Bar Talk
The Producing Unit Presents 'Yankee Tavern'
Some of the most interesting, curious conversations happen in bars. With alcohol to fuel theories, passions, and decisions, certain types of ale houses — area watering holes and gritty dives, particularly — are places of everything outside polite, daytime dialogue, from extreme honesty to booze-fueled blarney. The interesting aspect of these conversations is picking out puzzle pieces of rationality and determining if the discourse is one of philosophical insight with a beguiling stranger or the blathering of a random drunk. Peter Frisch and The Producing Unit bring this concept to Center Stage Theater on Friday, May 13, in Stephen Dietz’s Yankee Tavern, a provocative play that conveys the emotional chaos of uncertainty and highlights how the small subterfuges of everyday life can have a lasting effect.
Yankee Tavern in New York City is a dubious bar filled with questionable people. Dietz’s play features what director Frisch describes as colorful characters and relationships, even if the true nature of everyone’s particular motive is obfuscated. The production features Charlie Rohlfs and Hayley O’Connor as Adam and Janet, a young couple who inherited the bar from Adam’s deceased father. Bill Egan brings his aptitude for character acting to the role of Ray, a conspiracy theorist who’s thoughts on subjects such as the JFK assassination might be benign, but in a world about five years removed from the attack on the World Trade Center, his theories about a 9/11 conspiracy cannot be dismissed so easily. Though somewhat belligerent, Ray’s eccentric views highlight the philosophies of the play, including, as Frisch points out, the importance of questioning authority and developing opinions based on research and knowledge rather than blind trust (or distrust).
The cast is rounded out by Joseph Bottoms as a mysterious man who orders a beer for himself and an invisible friend. Frisch calls Bottoms’s performance very out-of-the-box, a rough-hewn character inspired by Tom Waits-esque gruffness and shrewd, enigmatic dynamism. Yankee Tavern invites the audience to be seduced by an atmosphere of distrust — to consider a less obviously rational point of view.
Frisch chooses plays for The Producing Unit that present characters who suffer from problems specifically associated with the contemporary world, and government distrust, convoluted conspiracy theories about terrorists, and a general unease about national security are indicative of a particular point in recent history, one that has directly shaped the current social climate. Yankee Tavern is a dark comedy that illustrates the effects of uncertainty and fear.

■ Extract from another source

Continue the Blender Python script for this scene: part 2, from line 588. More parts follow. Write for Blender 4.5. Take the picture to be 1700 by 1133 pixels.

It offers moments of laughter, but Frisch describes the show more precisely as a comedy via audience empathy. The characters in Yankee Tavern have secrets, and when the truth and theories and lies collide, they create moments of epiphany as the mysteries in the room unravel.
Dietz is a playwright known for his layered and intricate writing style, and Frisch describes the material as thought-provoking and challenging for audience and performers alike. Despite certain overt comedic moments, a subtler style of comedy pervades the production, and Yankee Tavern also hits notes of high-intensity drama. Suspicion and secrets are ever-present, existing like an unseen character, and become more obvious as the narrative hurls toward conclusion. Yankee Tavern is more than a barroom drama of eccentric drinkers; it’s theater that presents audiences with controversies, fresh and known, to consider after the curtain falls.